Lilly: Eleanor Holzbaur-Ritter came into the same cafe in Ithaca, NY where I had met Maria. Toothy smile, short for her age, light coloring, beautiful eyes. She was a pro; she handed me 2 or 3 video cassettes, and we talked. She later read with Maria--Maria's a friend of her family--Maria and I spoke, and it was on. Somehow we found the perfect Lilly without a casting call. Salesman and Momma weren't as easy to find.

Music: Johnny Dowd. I was having a difficult week. The funding for my office at Cornell had just been cut, but even worse, in the middle of a mediocre Friday night restaurant I get a call from the artist who had agreed to score STRAY.

"Hey Thomas... Hi, hey man I'm really sorry, but I've been thinking, and I'm sorry I haven't called you earlier, but I've been thinking about the music for this movie and I just can't--I just can't do it..." And then, trailing off into the air of our breakup... "I can recommend some folks: there's this guy who does some lyrics-based stuff, it's very dark and kinda, well, humorous. Name is Johnny Dowd."

"Okay, thanks, bye."

That weekend I picked myself up, knowing I had already lost one month, and went to find this music. Lyrics-based and humorous? Hmmmphf.

One year later, nearly, and I can't believe that I know Johnny Dowd. And that his music is in STRAY. Something I couldn't foresee.

Storyboards and the Look of STRAY

Color correction and the trailers. I did many things backwards on this film, as it was by far my most in depth video project. So when I saw it on an NTSC monitor for the first time, gearing up for continuity color correction, I was horrified. I had been editing the film in Final Cut Pro on computer monitors that had lulled me into complacent satisfaction. On NTSC monitors, both decent and indecent, the greens became washed out, translucent. The blacks were grey and muddy. The frame rate, refresh rate, made what had been smooth look jumpy, amateurish.

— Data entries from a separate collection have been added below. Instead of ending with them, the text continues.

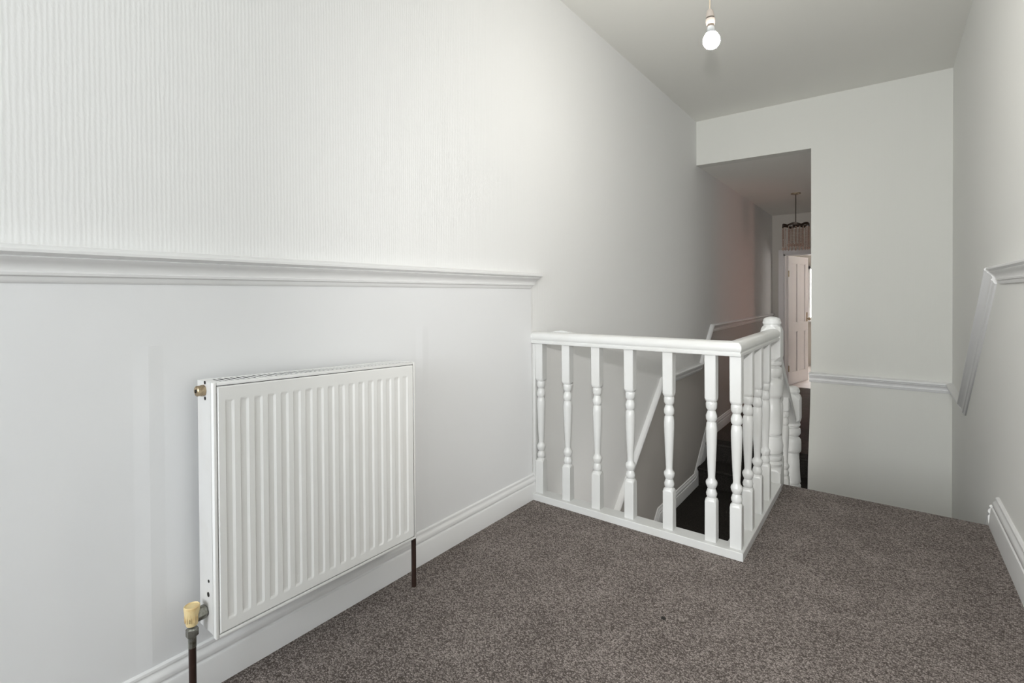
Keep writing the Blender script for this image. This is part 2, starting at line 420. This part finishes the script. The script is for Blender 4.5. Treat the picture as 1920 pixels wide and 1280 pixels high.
# ------------------------------------------------------------------ balustrade
BAL = [(.0195, .558), (.0205, .552), (.0195, .537), (.0155, .530), (.0132, .5265), (.0155, .522), (.0205, .507), (.0195, .493), (.0160, .4865),
       (.0145, .484), (.0178, .479), (.0200, .460), (.0198, .44), (.0185, .40), (.0165, .35), (.0142, .30), (.0128, .272), (.0138, .264),
       (.0200, .256), (.0212, .250), (.0200, .242), (.0158, .232), (.0135, .228), (.0158, .223), (.0200, .210), (.0185, .200), (.0150, .195)]
def sq_block(bm, h, z0, z1, r, inset, taper_top=False, taper_bot=False):
    """square block with turned shoulders: corners cut towards the round where it meets the turning"""
    rings = []
    def ring(z, s, c):   # octagon: side half s, corner cut c
        pts = [(s, -s+c), (s, s-c), (s-c, s), (-s+c, s), (-s, s-c), (-s, -s+c), (-s+c, -s), (s-c, -s)]
        rings.append([bm.verts.new((x, y, z)) for x, y in pts])
    e = .0015
    if taper_bot:
        ring(z0, r, r*.58); ring(z0+inset*.35, h*.96, h*.42); ring(z0+inset, h, e*2.0)
    else: ring(z0, h, e)
    if taper_top:
        ring(z1-inset, h, e*2.0); ring(z1-inset*.35, h*.96, h*.42); ring(z1, r, r*.58)
    else: ring(z1, h, e)
    for a, b in zip(rings, rings[1:]):
        for i in range(8): bm.faces.new((a[i], a[(i+1) % 8], b[(i+1) % 8], b[i]))
    bm.faces.new(rings[0]); bm.faces.new(rings[-1])

def baluster_mesh(z0=.03, z1=.745, h=.0205, dz=0):
    bm = bmesh.new()
    sq_block(bm, h, .560+dz, z1, .0165, .015, taper_bot=True)
    lathe(bm, [(.0175, .562)]+BAL+[(.0165, .190)], 20, cz=dz)
    sq_block(bm, h, z0, .194+dz, .0155, .015, taper_top=True)
    return bm

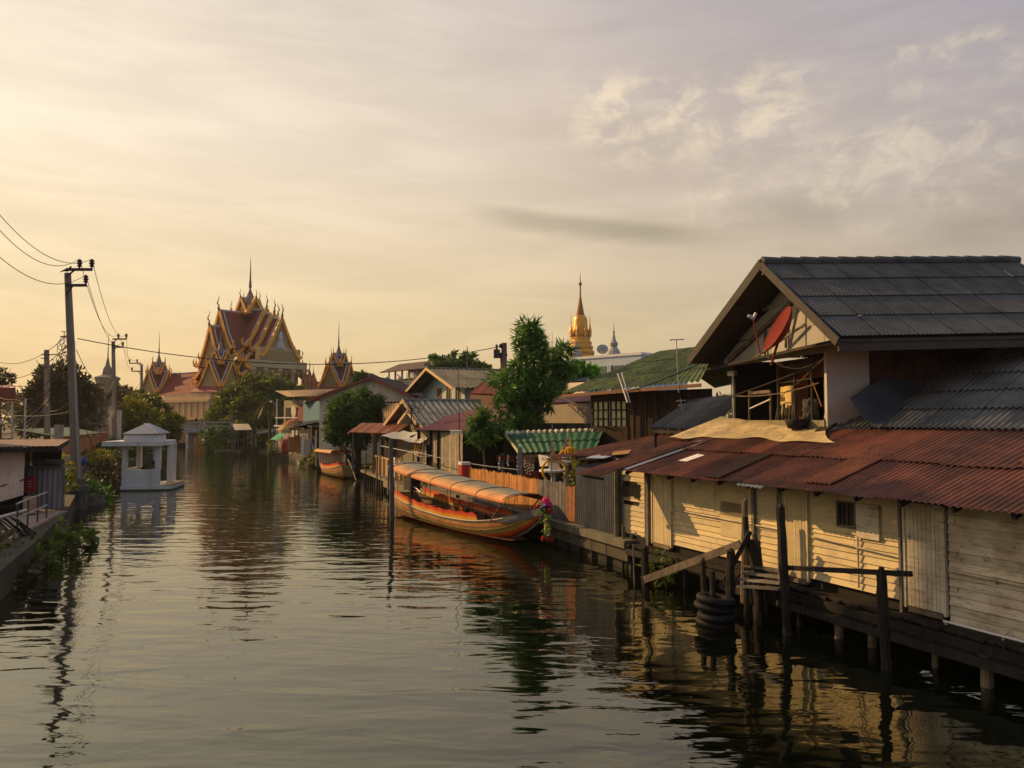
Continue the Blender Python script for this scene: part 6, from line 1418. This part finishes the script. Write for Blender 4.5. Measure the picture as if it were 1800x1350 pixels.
# red roofed shed, orange wall
rs2=shed('red_roof_shed','shed with dull red roof at the far left edge',[V(-40,681,52.5),V(40,681,52.5),V(46,678,57),V(-40,678,57)],None,redroof,.75,pitch=.4,amp=.02)
g=MB(); 
for px in (22,45): g.tube([GX(px,52,.7),V(px,700,52)],.07,6)
part(g,'post',steel,rs2); g=MB(); RF_=frame(GX(-40,53,0),GX(41,53,0)); g.fbox(RF_,-1,RF_.L+.15,1.15,1.25,5.52,6.45); part(g,'panel',M('maroon_panel',(.17,.045,.042),.7),rs2)
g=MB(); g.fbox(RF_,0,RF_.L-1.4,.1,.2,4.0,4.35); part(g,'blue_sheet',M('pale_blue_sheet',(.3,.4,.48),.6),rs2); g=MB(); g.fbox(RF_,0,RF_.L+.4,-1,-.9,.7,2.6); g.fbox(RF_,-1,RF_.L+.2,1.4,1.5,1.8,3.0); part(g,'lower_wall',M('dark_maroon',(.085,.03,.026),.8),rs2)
ow=thing('orange_wall','long faded orange wall along the left bank','wall',GX(150,60,.75)); OWF=frame(GX(95,49,0),GX(112,54,0)); OW2=frame(GX(112,54,0),GX(198,76,0))
orgp=M('faded_orange_plaster',(.50,.19,.075),.9,(.36,.14,.065),.7,.7,streak=(.2,.10,.06),sa=.5,sdir=(2,2,.35))
g=MB(); g.tv=.06
g.fbox(OWF,0,OWF.L,-.2,0,.75,3.0)
for i in range(6): g.fbox(OW2,OW2.L*i/6+.03,OW2.L*(i+1)/6-.03,-.2,0,.75,3.0-.03*i)
part(g,'wall',orgp,ow); g=MB(); g.fbox(OW2,-.1,OW2.L,-.35,.12,3.0,3.14); part(g,'coping',M('coping_brown',(.22,.12,.08),.9),ow)
g=MB(); g.corr(OW2(0,-.5,3.1),OW2(OW2.L*.8,-.5,3.1),OW2(OW2.L*.8,-3,3.6),OW2(0,-3,3.6),.3,.03); single(g,'green_sheet_roof','faded green sheet roof behind the orange wall','roof',M('faded_green',(.22,.28,.19),.8),OW2(3,-1,3.1))
g=MB(); a=GX(105,50,.75); g.tv=.2
for i in range(3): g.box(a+vec(-.3+i*.2,-.1,0),a+vec(-.12+i*.2,0,3.2)); 
single(g,'pale_door','pale boards standing at the near end of the orange wall','boards',M('pale_board',(.42,.38,.34),.9),a)
for i,px in enumerate((198,208)):
    g=MB(); p=GX(px,72,0); g.box(p+vec(-.22,-.2,.75),p+vec(.22,.2,5.2)); single(g,'gate_pillar',['left','right'][i]+' slim pale gate pillar behind the second utility pole','pillar',M('pinkish_white',(.6,.48,.4),.8),p)
g=MB(); p=V(123,812,41); g.box(p+vec(-.25,-.1,-.4),p+vec(.35,.1,.35)); single(g,'meter_panel','pale grey panel at the foot of the leaning utility pole','panel',M('panel_grey',(.4,.4,.42),.7),p)
single(blob(V(147,811,42),.15,.12,.24,3,.5),'blue_bag','dark blue bag hanging beside the leaning utility pole','bag',blue,V(147,811,42),smooth=True)
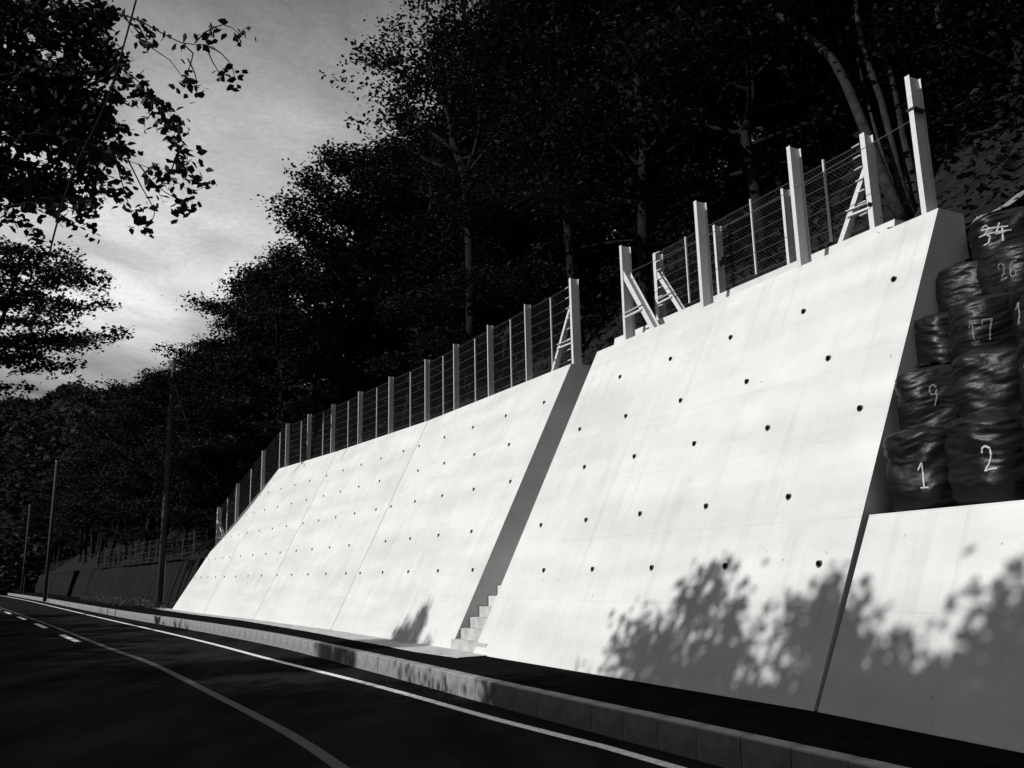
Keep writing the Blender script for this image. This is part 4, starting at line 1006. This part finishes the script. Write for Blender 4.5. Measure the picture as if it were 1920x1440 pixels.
# unseen wood on both sides behind the camera, added to cut the sky light
for i in range(30):
    x = rr.uniform(-26, 24); y = rr.uniform(-36, -8)
    if abs(x - (5.5 - (y + 8) * .6)) < 8: continue
    for _ in range(26): cc.append((x + rr.gauss(0, 2.4), y + rr.gauss(0, 2.4), rr.uniform(4, 18)))
for i in range(0, len(sl), 2):
    if sl[i].y > -1: continue
    for q in (4, 9, 15, 22):
        p = sl[i] + sn[i] * q; z = hillz(sl[i].z, q, p.x, p.y, HS[i])
        for _ in range(14): cc.append((p.x + rr.gauss(0, 2), p.y + rr.gauss(0, 2), z + rr.uniform(1, 11)))
ce = np.repeat(np.array(cc), 34, axis=0); dr = rng.normal(size=ce.shape); dr /= np.linalg.norm(dr, axis=1)[:, None]; ce = ce + dr * rng.uniform(.3, 1.6, size=(len(ce), 1))
cm = leaf_cloud(ce, rng.uniform(.5, .95, len(ce)), .6); cm.materials.append(M_LEAF); tag(obj('sky_blocker_wood', cm), 'unseen wood across the road and behind the camera, added to block sky light', 'wood', kind='stuff')

# ------------------------------------------------------------------ utility poles
def pole(p, h, r, label, strut=None, arm=True, wire=None):
    e = empty('utility_pole', p); tag(e, label, 'utility pole')
    mb = MB(); mb.tube([(0, 0, -.2), (0, 0, h * .5), (0, 0, h)], [r, r * .8, r * .6], 14); obj('shaft', mb.me('shaft', M_POLE, smooth=True), e)
    mb = MB(); mb.tube([(0, 0, h), (0, 0, h + .06)], r * .64, 12); obj('cap', mb.me('cap', M_GALV), e)
    if strut:
        mb = MB(); mb.tube([Vector((0, 0, h * .93)), Vector(strut) - Vector(p)], [.05, .07], 8); obj('strut', mb.me('strut', M_POLE), e)
    mb = MB(); mb.tube([(r + .03, 0, 0), (r + .03, 0, 2.4)], .022, 6); obj('cable_guard', mb.me('cable_guard', M_GALV), e)
    return e
sfoot = at(404, 965, 52.5)
pole((-18.65, 47.21, .3), 13.3, .17, 'tall grey concrete utility pole beside the end of the white wall', sfoot)
pole((-41, 78.5, .3), 12.0, .16, 'middle one of the three utility poles, against the dark wood beyond the old wall')
pole((-68, 124, .3), 12.0, .16, 'farthest and smallest of the three utility poles along the road')
# old fence on the dark wall
of = empty('wire_fence', (-17, 46.6, 2.9)); tag(of, 'old thin post and wire fence on top of the dark mossy wall', 'fence')
ol = [Vector((*p, 0)) for p in OW[1:]]; ol = resample(ol, 2.6); on_ = norms(ol); pts = []
om = MB(); om.box((0, 0, .75), (.07, .05, 1.6)); OM = om.me('post', M_POLE)
for p, n in zip(ol[:36], on_):
    q = Vector((*(p + n * 1.15).xy, 2.75)); pts.append(q); obj('post', OM, of, q - of.location)
strands(of, pts, [.4, .8, 1.2, 1.45], .006, org=of.location)

# weeds along the foot of the walls and the old wall
cc = []
for i in range(700):
    t = rr.random(); a = Vector((*OW[1], 0)).lerp(Vector((-33, 71, 0)), t); cc.append((a.x + rr.uniform(-1.3, .3), a.y + rr.uniform(-.5, .5), .3 + rr.random() * .25))
ce = np.repeat(np.array(cc), 14, axis=0); ce = ce + rng.normal(size=ce.shape) * np.array([.15, .15, .1])
cm = leaf_cloud(ce, rng.uniform(.04, .12, len(ce)), .2); cm.materials.append(leaf_mat('dry_weeds', .03, .10)); tag(obj('weeds', cm), 'weeds along the foot of the dark old wall', 'weeds', kind='stuff')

I had just spent over a year making a DR WHO episode.

First came the color correction for Trailer 01. I cut it together and then put it into a "look vise", a trash compactor. I had nothing to lose. I started by draining the color almost completely from the driving sequences--and by blurring the image slightly to remove the video flicker. By in effect erasing parts of the image I was starting to get somewhere. And again, since it was the trailer, the pressure was off. The first trailer held together and I showed it to Ron Rice. I didn't know if I had panicked and jumped to trash the film--or if it was working the way I wanted it to. Thankfully, Ron got it.

So I jumped in to adapt the rest of the film, breaking down the visual structure into 26 color families or sections.

For something larger than the trailers I needed a guiding principle, or two. The first was efficiency: I had chopped out sections of evangelist monologues to focus the viewer's attention, and I was going to approach the color correction the same way. I brought the readability of the overall image down. My focus would be to degrade the image until only the critical elements of each frame were visible.

The graphic connection I made brought the picture full circle. This principle of efficiency of image reminded me of the work I had done a year and a half earlier on the storyboards. A tight timeline and limited drawing experience led me to develop a very minimalist style for the drawings I made for STRAY. Yet the drawings were compelling. And now, I could make the video images reflect the clarity of these storyboard images.